KEY POINTS:
The failure of the $450 million Kensington Park at Orewa will drag many other businesses down with it, and other similar developments will likely follow.
Subcontractors on the 750-house development are owed hundreds of thousands of dollars for work already completed at the site, one of them said yesterday.
And a property expert told the Herald more failures in the $12 billion construction market were likely before the property downturn was over.
Rodney Dickens, managing director of Whangarei consultants Strategic Risk Analysis, questioned the future of high-density housing estates of the same style and price bracket as at Orewa, but he said not all big new estates would suffer.
He doubted whether New Zealanders had embraced the intensive suburban living concept offered at Orewa.
Frank 'Taffy' Roberts of Dragon Scaffolding Contractors said he knew of other subcontractors owed hundreds of thousands of dollars after working there and he predicted they would not survive the crisis.
Staff layoffs, no cashflow and dozens of disenchanted workers are now a hallmark of the project once promoted as "a verdant enclave without rival".
Mr Roberts has worked on the 15ha park for two years but he has now been hired by the BNZ to erect scaffolding which had been taken off one partially-built long row of apartments.
Without scaffolding, the big site was a hazard because upper levels with floor-to-ceiling windows were open to the elements, creating potentially lethal structures.
Kensington Park Properties went into receivership after borrowing from the BNZ, Fidelity Finance and NZ Funds Management.

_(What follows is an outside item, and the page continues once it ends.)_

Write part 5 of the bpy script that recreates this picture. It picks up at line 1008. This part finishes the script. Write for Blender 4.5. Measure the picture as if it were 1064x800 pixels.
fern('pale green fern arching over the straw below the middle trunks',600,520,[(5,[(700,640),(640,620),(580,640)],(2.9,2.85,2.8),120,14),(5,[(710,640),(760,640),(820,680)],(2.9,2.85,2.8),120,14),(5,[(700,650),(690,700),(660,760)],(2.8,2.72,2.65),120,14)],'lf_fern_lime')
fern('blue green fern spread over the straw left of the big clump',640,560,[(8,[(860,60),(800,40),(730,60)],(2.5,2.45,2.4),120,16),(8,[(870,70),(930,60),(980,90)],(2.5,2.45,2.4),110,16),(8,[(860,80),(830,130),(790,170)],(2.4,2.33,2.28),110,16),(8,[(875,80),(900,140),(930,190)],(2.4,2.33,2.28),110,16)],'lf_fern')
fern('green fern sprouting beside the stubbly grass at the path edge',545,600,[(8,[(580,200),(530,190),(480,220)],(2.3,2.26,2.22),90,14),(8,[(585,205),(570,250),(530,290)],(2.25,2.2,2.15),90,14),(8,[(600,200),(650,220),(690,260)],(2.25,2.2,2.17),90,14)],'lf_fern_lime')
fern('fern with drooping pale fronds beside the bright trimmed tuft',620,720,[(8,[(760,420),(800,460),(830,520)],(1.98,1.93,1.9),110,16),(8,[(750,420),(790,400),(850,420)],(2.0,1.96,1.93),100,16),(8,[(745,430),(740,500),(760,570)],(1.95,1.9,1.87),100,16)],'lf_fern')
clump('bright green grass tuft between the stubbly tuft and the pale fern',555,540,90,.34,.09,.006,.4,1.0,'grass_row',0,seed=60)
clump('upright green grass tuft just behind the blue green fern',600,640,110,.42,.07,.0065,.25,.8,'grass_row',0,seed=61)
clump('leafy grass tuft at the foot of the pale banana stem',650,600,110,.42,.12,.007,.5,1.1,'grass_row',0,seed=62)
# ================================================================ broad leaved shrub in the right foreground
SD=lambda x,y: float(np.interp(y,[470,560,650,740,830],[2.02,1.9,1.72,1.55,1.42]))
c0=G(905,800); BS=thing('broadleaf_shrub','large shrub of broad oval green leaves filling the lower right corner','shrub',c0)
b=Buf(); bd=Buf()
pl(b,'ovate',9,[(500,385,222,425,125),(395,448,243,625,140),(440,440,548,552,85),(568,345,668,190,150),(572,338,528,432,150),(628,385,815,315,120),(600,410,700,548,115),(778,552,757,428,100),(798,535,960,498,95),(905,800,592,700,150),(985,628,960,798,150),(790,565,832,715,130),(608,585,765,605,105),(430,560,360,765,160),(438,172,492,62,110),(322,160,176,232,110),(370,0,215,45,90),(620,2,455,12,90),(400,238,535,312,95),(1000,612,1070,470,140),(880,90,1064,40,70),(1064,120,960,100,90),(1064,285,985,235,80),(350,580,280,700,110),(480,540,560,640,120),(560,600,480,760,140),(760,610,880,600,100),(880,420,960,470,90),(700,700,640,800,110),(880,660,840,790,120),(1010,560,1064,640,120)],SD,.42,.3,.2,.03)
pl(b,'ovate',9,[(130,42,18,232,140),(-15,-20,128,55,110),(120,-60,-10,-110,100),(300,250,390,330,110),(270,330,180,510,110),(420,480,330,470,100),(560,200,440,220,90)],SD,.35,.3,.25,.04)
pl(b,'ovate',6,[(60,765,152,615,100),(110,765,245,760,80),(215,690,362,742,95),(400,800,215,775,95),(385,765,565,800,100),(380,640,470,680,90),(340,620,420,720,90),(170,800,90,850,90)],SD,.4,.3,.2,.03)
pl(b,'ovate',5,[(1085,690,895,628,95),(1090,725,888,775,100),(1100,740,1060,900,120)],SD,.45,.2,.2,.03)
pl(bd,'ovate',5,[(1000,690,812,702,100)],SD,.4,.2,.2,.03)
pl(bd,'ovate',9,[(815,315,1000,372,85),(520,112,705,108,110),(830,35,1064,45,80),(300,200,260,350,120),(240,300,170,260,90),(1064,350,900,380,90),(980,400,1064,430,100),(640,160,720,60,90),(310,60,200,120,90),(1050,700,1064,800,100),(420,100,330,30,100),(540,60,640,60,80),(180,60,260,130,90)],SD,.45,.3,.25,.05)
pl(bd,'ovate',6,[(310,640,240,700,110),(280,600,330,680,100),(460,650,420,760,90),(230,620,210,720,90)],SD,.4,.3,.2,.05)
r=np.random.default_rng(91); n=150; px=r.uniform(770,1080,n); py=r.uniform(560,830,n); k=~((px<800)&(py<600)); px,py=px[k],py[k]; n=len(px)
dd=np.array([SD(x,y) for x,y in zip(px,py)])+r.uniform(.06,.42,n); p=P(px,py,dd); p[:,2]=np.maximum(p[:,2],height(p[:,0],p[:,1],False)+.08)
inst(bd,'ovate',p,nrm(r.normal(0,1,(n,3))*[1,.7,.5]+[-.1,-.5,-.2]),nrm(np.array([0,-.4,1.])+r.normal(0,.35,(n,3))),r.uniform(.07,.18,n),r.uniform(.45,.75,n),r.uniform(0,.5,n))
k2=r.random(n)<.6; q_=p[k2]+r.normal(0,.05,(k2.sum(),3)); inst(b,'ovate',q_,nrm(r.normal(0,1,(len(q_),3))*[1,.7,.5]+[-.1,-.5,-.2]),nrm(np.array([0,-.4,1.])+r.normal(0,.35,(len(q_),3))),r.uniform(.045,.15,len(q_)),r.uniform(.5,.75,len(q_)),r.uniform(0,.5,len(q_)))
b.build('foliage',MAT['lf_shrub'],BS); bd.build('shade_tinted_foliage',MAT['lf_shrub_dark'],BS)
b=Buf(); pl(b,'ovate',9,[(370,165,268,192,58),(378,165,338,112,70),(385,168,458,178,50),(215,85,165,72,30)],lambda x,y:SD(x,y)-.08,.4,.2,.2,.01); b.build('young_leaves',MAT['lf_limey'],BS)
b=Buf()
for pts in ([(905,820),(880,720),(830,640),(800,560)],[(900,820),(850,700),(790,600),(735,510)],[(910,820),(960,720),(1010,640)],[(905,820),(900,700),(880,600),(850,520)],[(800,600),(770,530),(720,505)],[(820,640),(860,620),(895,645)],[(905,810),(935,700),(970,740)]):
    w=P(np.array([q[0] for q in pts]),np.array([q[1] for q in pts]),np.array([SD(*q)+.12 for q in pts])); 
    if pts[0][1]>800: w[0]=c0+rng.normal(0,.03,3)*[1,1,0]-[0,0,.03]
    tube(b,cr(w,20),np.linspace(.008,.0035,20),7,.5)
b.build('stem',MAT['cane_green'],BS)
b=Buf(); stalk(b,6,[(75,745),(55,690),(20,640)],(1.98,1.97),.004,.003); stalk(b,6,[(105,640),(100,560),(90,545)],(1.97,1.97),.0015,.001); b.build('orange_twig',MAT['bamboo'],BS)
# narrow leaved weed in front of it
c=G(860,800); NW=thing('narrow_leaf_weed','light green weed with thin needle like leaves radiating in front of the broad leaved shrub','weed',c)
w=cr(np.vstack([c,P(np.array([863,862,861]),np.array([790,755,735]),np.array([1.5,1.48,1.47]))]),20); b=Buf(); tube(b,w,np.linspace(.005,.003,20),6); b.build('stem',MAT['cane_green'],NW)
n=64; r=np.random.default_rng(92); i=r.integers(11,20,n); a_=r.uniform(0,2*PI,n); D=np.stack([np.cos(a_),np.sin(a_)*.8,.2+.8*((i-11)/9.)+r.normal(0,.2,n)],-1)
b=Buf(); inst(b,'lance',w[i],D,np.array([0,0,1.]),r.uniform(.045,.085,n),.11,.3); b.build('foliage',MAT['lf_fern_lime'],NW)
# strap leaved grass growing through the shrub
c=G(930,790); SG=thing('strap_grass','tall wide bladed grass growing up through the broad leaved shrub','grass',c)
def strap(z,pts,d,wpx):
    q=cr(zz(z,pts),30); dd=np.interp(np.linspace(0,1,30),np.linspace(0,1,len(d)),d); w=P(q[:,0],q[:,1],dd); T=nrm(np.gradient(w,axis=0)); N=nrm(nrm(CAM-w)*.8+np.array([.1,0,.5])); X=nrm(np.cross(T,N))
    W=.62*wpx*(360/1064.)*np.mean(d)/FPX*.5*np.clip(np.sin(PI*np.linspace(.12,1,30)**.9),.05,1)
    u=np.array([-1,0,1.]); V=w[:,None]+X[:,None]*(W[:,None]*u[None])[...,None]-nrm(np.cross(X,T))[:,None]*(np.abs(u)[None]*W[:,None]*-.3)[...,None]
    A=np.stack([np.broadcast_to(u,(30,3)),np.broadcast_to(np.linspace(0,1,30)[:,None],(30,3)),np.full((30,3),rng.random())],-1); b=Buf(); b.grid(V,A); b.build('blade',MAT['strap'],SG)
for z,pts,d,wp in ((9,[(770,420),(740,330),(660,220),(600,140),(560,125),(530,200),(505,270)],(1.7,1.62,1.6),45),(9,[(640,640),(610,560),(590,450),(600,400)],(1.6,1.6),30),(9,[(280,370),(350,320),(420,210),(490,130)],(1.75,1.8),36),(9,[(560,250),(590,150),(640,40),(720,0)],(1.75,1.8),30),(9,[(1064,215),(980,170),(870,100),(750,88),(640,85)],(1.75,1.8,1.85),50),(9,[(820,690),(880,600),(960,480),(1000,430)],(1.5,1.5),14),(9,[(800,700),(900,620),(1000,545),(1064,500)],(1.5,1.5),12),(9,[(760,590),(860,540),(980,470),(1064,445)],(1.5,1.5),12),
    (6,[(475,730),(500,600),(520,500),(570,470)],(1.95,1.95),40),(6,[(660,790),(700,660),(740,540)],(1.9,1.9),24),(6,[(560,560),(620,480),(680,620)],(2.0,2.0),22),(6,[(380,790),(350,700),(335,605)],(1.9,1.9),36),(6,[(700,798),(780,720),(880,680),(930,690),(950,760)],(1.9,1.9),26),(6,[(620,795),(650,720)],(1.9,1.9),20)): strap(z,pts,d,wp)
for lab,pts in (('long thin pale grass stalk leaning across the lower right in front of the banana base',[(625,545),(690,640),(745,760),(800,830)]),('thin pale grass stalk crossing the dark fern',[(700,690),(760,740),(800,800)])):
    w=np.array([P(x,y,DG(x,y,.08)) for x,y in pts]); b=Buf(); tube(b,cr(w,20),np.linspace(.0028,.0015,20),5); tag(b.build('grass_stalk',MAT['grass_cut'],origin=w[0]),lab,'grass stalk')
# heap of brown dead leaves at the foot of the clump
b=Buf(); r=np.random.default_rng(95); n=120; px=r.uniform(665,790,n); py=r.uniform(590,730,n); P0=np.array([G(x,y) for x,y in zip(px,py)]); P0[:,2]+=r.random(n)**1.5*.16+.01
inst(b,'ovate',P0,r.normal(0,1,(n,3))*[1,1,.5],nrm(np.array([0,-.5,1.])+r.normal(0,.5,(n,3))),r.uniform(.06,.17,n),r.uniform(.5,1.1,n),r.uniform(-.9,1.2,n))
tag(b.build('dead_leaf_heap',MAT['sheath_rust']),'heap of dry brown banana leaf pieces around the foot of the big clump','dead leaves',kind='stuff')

For months, Kensington had not been paying bills, enraging local contractors who eventually walked off the site in disgust. They now face finding themselves unsecured creditors of a failed business.
Mr Roberts said he was worried about his former workmates, including Craig Mathers of Hibiscus Coast Scaffolding, owed more than $200,000.
Sunrise Earthmovers prepared the former Puriri Park camping ground for the high-density project. But on August 19, Marac Finance appointed receivers at BDO Spicers. They are also in charge of Sunrise Plant Hire and Sunrise Labour Hire.
The website for park developer Kensington Properties has been down for days and phones are ringing unanswered.
The survival of other parts of the award-winning business is now questionable. Kensington completed 20 major developments but has stopped work on its huge Taupo project.
Kiwi ingenuity has gripped residents. One group was so incensed when workers abandoned their new fitness centre that they vowed to finish it off themselves.
The leisure centre building has its northern side closed in, clad in glass and looking out over landscaped grounds. But the other side is open to the elements, doors standing in piles of builders' mix, shingle and mounds of clay.
Even the park's completed facilities are being ridiculed.
"Still, they have a clock tower ... always made me laugh. Big freaking wahoo," said one PropertyTalk online commentator yesterday.
Frustration tempered by friendships:
* Jan and Pete Newbould moved into their new Kensington Park apartment in June, having paid $529,000. They find the lifestyle delightful and count the collapse a mixed blessing with only about 120 residents there rather than an expected 1500 people. They wanted easy access to walk their 2-year-old golden labrador Sam in the neighbouring reserve after the developer marketed a link between the park and bush. Now, they take the long way around to the Alice Eaves Scenic Reserve.
* Judy Beachen has been renting at the park since last month, expecting to see workers busily putting up her new $459,000 place. Instead, she has watched with growing horror the lack of progress and worker evacuations. She moved from Mangawhai and enjoys the company of a highly sociable group of neighbours who have become friends during the crisis.
* Raewyn and Gary Thomas are also renting, having paid a $7000 deposit on their $689,000 lakeside apartment due in December. If site works remain idle, the developer will have breached the contract and the deposit is due to be repaid. Raewyn Thomas wants buyers to group together but faces problems compiling an owners' list. Rumours swirling around the site but no hard information from the developer or financiers annoy residents.